Monday, July 1, 2019

contemplation

The anniversary party I mentioned yesterday was held at a Portuguese club in Mountain View. Did you know there are actually two Portuguese clubs in Mountain View? And the invitation originally went out with the address of the wrong one? Somewhere along the way I'd overheard there was a problem here, and got the right address by pinging G's local son; but one person didn't, and I heard he'd gone to the wrong one, found nobody there, and gone home.

But why were we at a Portuguese club? B and her siblings are of generic English/German ancestry. But G's husband, M, is of Portuguese descent (part Portuguese, part Spanish, I believe), and therefore so are their children, and they're happy to acknowledge that. A common Portuguese surname doesn't hurt.
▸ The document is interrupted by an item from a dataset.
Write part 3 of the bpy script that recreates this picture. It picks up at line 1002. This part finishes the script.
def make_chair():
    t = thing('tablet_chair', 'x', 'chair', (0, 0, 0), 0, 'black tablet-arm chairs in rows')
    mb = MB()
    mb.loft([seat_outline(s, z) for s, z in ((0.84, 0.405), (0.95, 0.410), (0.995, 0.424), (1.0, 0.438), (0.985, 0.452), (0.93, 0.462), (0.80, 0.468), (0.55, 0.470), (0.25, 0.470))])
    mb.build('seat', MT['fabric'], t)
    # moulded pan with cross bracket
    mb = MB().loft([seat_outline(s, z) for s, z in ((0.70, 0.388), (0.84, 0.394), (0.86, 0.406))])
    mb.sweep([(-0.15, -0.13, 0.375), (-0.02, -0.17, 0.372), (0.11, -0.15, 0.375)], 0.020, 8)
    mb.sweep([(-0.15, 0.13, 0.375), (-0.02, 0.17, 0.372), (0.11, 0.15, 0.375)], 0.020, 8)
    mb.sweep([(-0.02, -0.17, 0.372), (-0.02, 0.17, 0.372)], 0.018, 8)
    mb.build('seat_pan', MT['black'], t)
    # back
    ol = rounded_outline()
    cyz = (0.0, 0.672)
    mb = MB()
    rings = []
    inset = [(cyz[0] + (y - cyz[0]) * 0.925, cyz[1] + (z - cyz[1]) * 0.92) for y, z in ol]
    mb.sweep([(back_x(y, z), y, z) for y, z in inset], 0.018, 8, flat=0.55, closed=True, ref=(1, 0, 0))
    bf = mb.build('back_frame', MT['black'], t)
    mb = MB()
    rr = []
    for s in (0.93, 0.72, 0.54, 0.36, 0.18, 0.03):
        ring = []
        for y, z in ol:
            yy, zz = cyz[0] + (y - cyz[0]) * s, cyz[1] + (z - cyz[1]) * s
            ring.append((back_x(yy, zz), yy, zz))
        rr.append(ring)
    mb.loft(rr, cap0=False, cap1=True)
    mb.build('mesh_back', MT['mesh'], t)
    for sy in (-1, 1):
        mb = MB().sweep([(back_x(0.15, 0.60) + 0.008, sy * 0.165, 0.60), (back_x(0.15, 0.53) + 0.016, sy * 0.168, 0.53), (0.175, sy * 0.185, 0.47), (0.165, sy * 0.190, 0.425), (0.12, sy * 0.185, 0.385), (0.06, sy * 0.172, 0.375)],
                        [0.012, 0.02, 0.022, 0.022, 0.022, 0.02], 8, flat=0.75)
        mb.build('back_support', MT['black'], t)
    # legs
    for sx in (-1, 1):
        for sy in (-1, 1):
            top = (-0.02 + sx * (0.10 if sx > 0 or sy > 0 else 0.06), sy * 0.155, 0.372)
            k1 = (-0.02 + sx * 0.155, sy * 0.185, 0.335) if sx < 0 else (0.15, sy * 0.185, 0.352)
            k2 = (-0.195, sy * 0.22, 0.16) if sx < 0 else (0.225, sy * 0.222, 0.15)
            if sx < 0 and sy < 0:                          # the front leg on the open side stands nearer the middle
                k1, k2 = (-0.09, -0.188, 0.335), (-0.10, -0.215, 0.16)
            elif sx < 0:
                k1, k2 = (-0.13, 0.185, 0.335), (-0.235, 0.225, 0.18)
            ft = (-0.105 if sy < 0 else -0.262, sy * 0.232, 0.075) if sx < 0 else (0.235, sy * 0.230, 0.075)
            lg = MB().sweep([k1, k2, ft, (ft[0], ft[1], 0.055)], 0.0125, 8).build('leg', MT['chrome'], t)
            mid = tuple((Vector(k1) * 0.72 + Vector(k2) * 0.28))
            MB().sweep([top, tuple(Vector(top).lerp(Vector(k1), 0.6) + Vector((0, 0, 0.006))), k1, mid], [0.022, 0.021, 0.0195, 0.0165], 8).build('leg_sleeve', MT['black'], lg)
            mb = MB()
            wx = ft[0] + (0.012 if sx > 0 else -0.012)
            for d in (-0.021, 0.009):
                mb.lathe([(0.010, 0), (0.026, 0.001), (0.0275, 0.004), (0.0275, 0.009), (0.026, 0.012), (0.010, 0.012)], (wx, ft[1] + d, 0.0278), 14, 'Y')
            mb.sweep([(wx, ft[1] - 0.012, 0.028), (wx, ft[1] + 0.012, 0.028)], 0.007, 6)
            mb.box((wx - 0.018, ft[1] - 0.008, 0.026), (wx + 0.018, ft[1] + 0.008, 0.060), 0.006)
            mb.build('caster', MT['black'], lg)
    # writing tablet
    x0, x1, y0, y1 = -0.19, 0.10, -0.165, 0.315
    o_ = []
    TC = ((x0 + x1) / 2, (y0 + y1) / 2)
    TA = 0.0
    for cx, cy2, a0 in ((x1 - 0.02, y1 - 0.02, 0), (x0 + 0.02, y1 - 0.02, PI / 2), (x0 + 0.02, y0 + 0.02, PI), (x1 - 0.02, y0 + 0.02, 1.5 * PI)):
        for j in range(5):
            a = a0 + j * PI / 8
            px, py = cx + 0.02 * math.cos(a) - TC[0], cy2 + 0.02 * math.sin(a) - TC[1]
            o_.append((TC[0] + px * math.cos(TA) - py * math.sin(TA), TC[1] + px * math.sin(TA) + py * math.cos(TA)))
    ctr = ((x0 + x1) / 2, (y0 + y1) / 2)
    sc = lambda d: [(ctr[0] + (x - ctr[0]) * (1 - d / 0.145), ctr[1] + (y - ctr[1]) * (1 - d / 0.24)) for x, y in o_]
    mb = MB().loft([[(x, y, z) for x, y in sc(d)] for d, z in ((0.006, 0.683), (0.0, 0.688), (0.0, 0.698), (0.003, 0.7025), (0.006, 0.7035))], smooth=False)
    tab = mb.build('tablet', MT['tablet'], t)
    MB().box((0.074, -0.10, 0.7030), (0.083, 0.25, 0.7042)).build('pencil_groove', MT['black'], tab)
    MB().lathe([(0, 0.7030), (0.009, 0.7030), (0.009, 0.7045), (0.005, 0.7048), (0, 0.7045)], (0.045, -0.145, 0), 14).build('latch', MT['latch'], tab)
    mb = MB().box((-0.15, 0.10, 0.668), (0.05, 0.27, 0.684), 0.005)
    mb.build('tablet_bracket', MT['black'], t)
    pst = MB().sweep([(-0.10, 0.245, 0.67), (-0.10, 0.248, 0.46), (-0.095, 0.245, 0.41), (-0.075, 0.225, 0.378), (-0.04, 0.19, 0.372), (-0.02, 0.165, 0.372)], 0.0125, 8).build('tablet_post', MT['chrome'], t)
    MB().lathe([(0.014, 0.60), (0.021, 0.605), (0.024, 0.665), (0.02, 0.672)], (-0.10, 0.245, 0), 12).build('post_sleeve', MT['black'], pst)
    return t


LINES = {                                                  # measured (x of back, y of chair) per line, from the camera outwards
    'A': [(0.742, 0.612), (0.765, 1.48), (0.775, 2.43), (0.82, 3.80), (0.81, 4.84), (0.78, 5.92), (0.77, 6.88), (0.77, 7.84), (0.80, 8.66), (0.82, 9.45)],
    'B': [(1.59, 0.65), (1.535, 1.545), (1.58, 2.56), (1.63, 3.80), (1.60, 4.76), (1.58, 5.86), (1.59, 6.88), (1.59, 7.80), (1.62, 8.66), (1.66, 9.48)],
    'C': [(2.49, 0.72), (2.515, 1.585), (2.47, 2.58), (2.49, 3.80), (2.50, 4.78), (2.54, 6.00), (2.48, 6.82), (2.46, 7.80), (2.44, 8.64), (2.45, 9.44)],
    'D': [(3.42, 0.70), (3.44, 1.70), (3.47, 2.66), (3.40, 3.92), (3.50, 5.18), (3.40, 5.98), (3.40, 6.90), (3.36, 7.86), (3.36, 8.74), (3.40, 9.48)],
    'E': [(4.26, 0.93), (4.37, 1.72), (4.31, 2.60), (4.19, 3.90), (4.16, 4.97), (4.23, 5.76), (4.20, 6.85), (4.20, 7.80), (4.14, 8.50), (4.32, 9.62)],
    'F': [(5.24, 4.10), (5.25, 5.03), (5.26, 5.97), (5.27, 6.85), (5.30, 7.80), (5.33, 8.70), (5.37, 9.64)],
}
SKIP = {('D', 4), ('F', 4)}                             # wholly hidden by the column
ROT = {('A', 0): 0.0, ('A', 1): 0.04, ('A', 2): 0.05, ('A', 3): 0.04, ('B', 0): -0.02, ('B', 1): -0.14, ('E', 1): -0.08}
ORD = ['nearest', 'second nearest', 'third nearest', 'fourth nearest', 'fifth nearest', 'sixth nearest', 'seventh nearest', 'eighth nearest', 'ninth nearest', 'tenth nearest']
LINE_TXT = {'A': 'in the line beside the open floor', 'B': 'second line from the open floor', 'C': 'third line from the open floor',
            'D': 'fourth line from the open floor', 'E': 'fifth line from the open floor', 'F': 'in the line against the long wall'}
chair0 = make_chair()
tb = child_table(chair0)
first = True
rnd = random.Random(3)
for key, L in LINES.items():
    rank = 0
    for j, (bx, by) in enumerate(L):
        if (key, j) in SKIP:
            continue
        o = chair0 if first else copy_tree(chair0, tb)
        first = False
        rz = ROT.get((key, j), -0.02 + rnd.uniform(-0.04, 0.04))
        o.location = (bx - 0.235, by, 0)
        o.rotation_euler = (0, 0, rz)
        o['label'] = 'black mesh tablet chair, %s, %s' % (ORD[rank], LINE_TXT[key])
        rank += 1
Some years ago, at Wiscon, I attended a "how to be a good ally" panel, and one of the suggestions made was that, if someone says to something, say, about Hispanics being lazy, make something up and say, "Gee, my Hispanic brother-in-law is a hard worker." And I realized, I don't have to make it up. I do have a Hispanic brother-in-law, and he is a hard worker. M. had a long and successful career in engineering before his retirement, and for relaxation he loves to tinker with old cars. He put all four children through college, and they're now all fabulously successful in highly technical careers.

I told this story recently at a gathering of Jews, the committee that runs our synagogue library, and one of them remarked that saying "My Hispanic brother-in-law is a hard worker" is like saying "Some of my best friends are ..." I thought about this, but I don't think they're the same. If you say, "Some of my best friends are," you're defending yourself; but if you say "My Hispanic brother-in-law is ...", you're defending him. That's quite different. The point of his being your brother-in-law is that you have close personal experience of him; this isn't something you've vaguely heard somewhere; your testimony about him carries weight.

But the real reason that "Some of my best friends are ..." is a hollow argument is not due to a flaw in the reasoning. It's that self-declared friendship is cheap. There have been far too many examples of people making that declaration who are also prejudiced. Most gentiles with Jewish friends are in fact not prejudiced, but enough are; it carries no weight. If, instead of saying, "Some of my best friends are Jewish," you had said, "I hid Jews in my home during the Nazi occupation," that's the same form of argument - you're citing your behavior as a bona fide - but this time it carries weight, because actions, unlike calling someone your friend, are not cheap, and because these actions carried serious personal risk.

That's just how I contemplate this point.